There is a new gold rush in the west. Up one side, (or down the other) energy corridors are crossing National Forest lands in support of the new found demand for renewable energy. Wind and water electric capacity is being developed on private and public land in California. Each new megawatt created needs to get to a distribution line that connects the Grid with us, the power users.

Energy development is a National Forest priority. Short timelines developed by municipal utilities, corporations and other governmental agencies are pushing Forest Service staff to scramble to have public land issues considered and resolved.
Visual, cultural, recreation, vegetation, soil, watershed and riparian impacts from miles of project development must be analyzed on someone else’s schedule – not the Forest Service’s schedule. Show up and comment, or they will move on without you and your public land issues. “Caring for the Land and Serving People” is not on everyone’s agenda.
The Angeles National Forest contracted with my Forest Service Enterprise Team, Adaptive Management Services Enterprise Team (AMSET) for an ID Team Leader for the Barren Ridge Renewable Transmission Project. It is one of my first enterprise team contracts and one of five projects that are stretching me from the Cleveland to the Umpqua National Forest. Virtual work means crossing as much land as a western utility corridor.

The City of Los Angeles, Department of Water and Power (LADWP) submitted a Special Use Application to the Angeles National Forest to construct, upgrade, and add facilities to a new and existing 230-kV electric transmission system which would be part of the Barren Ridge Renewable Transmission Project.

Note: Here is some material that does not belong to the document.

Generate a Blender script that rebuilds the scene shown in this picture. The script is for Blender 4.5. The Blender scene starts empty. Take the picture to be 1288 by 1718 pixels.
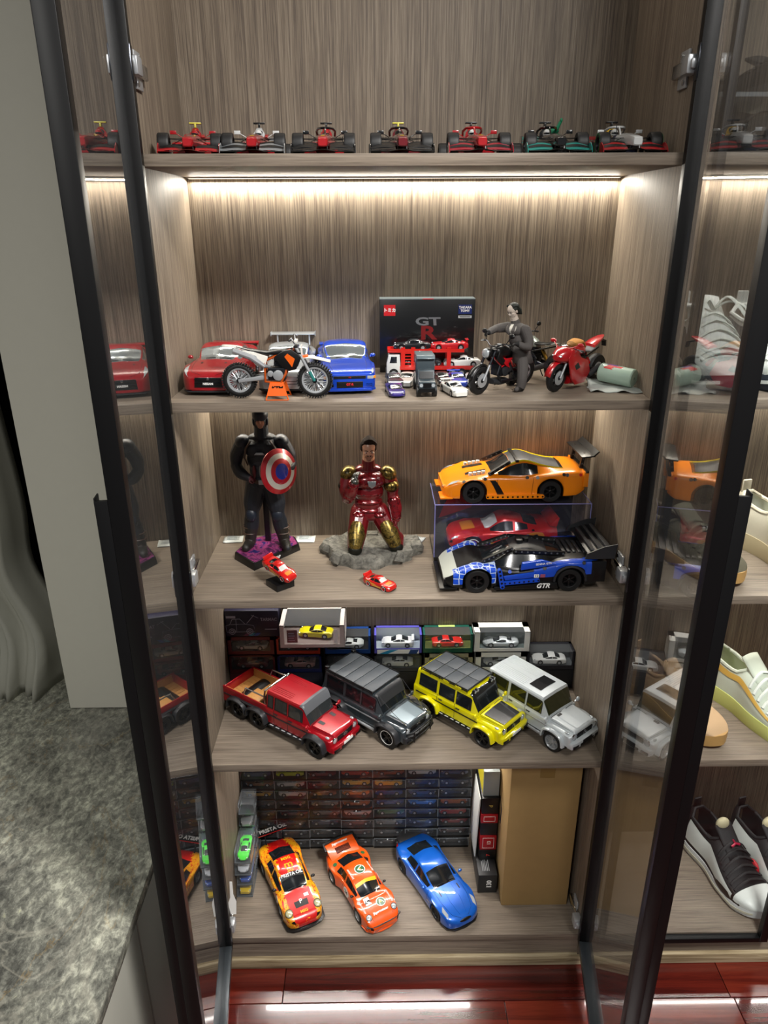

LADWP also submitted an application to the Bureau of Land Management (BLM) because a portion of the project would also cross public lands managed by BLM. The Forest, BLM and LADWP are entered into a Memorandum of Understanding to complete a joint Environmental Impact Statement and Environmental Impact Report (EIS and EIR) to comply with both the National Environmental Policy Act (NEPA) and the California Environmental Quality Act (CEQA).

Barren Ridge Renewable Transmission Project includes: Constructing approximately 60 miles of a new 230-kV double circuit structure system (13 miles on National Forest System lands); installing approximately 12 miles of a 230-kV circuit onto existing double circuit transmission line structure; reconductoring the existing 230-kV transmission system; and constructing a new Haskell Switching Station on LADWP-owned lands.
The proposed project would facilitate LADWP’s need to meet Renewable Portfolio Standard goals to provide renewable energy; interconnect LADWP to renewable energy in the Tehachapi Mountains and Mojave Desert areas; maximize the capacity of existing LADWP transmission corridors; and, increase the efficient utilization of the Castaic Power Plant, an existing hydroelectric pumping-storage facility.
The Forest Service, LADWP, and BLM are in the process of developing the Environmental Impact Statement/Environmental Impact Report. Several alternative routes are being considered.
While on a field review of the route options being conceidered in the the EIS, I photographed the towers that stretched across the Mojave desert and into the Angeles National Forest.
I took digital photos with my Nikon D70s, and a Nikor 18- 200mm zoom lens. Post processing was done on my iMac using iPhoto and commercially printed.